Colbert Wins Space Station Name Contest
As we speculated a couple of weeks back, it has come to pass. Reader mknewman writes to tell us that comedian Stephen Colbert has won the vote to have his name immortalized (or at least until it crashes) as the moniker on NASA's newest addition to the International Space Station. We can but wonder what NASA will do now. "NASA's mistake was allowing write-ins. Colbert urged viewers of his Comedy Central show, 'The Colbert Report' to write in his name. And they complied, with 230,539 votes. That clobbered Serenity, one of the NASA choices, by more than 40,000 votes. Nearly 1.2 million votes were cast by the time the contest ended Friday."
It's not mentioned in the article, but what brought this all up in the first place was the fact that "Xenu" was winning the write-in vote before he asked viewers on his show to write in his own name instead. Xenu is the galactic overlord from Scientology myth. Colbert asked his viewers to write in his own name, and the following day he had already passed Xenu on the write-ins. The show that evening, he declared himself the new galactic overlord.
Incidentally, NASA reserved the write to call it whatever they want; they don't have to go with the vote.
I hardly think that a 3.3% margin of defeat is worthy of the adjective "clobbering".
From the article: "NASA reserves the right to choose an appropriate name."
This is awful. I've heard him pronounce his *own* name different ways on his show.

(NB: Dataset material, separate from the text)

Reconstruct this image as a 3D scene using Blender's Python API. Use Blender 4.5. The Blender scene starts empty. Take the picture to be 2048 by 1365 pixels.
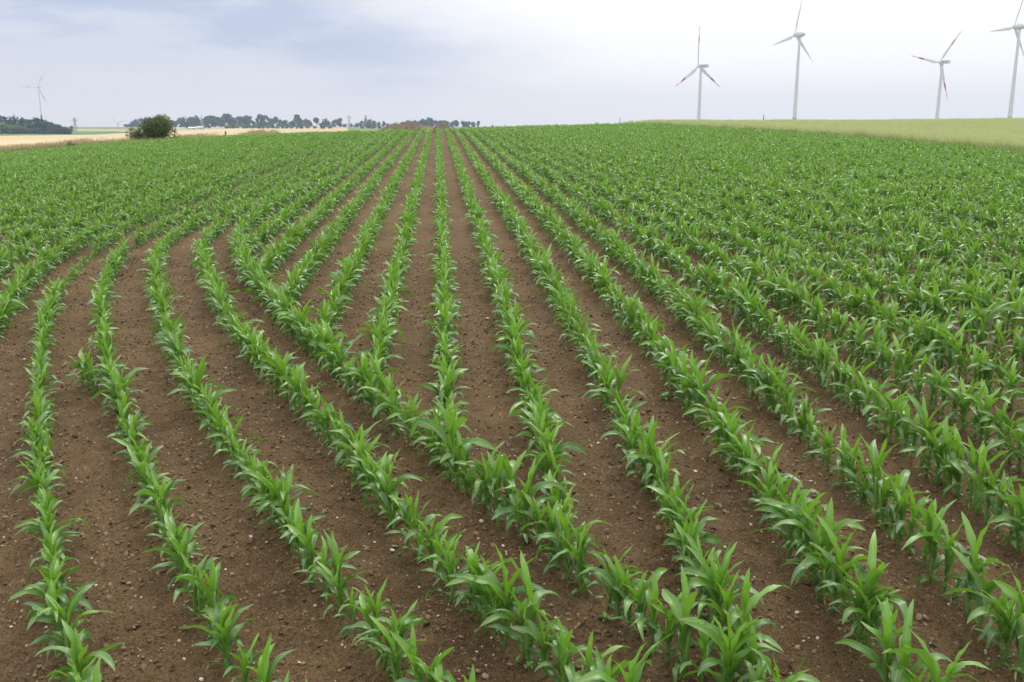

As I understand it, The Colbert Report is "the coal bear rapport" most of the time, but it was temporarily changed to "the coal bert report" during the first quarter of 2008 to signify the more improvisational format that the striking Writers Guild of America forced on Colbert. Likewise, The Daily Show got replaced with A Daily Show .
You clearly don't watch his show. He often talks about Nasa and space stuff. He even did a couple of interviews with astronauts aboard the ISS.
Mada mada dane.
I liked Serenity not because of the show, but because it fits well with the other two modules Unity and Harmony. If this were the first to be named, I'd definitely advocate honoring a scientists, but as sysadmin knows, having a consistent naming scheme is nice.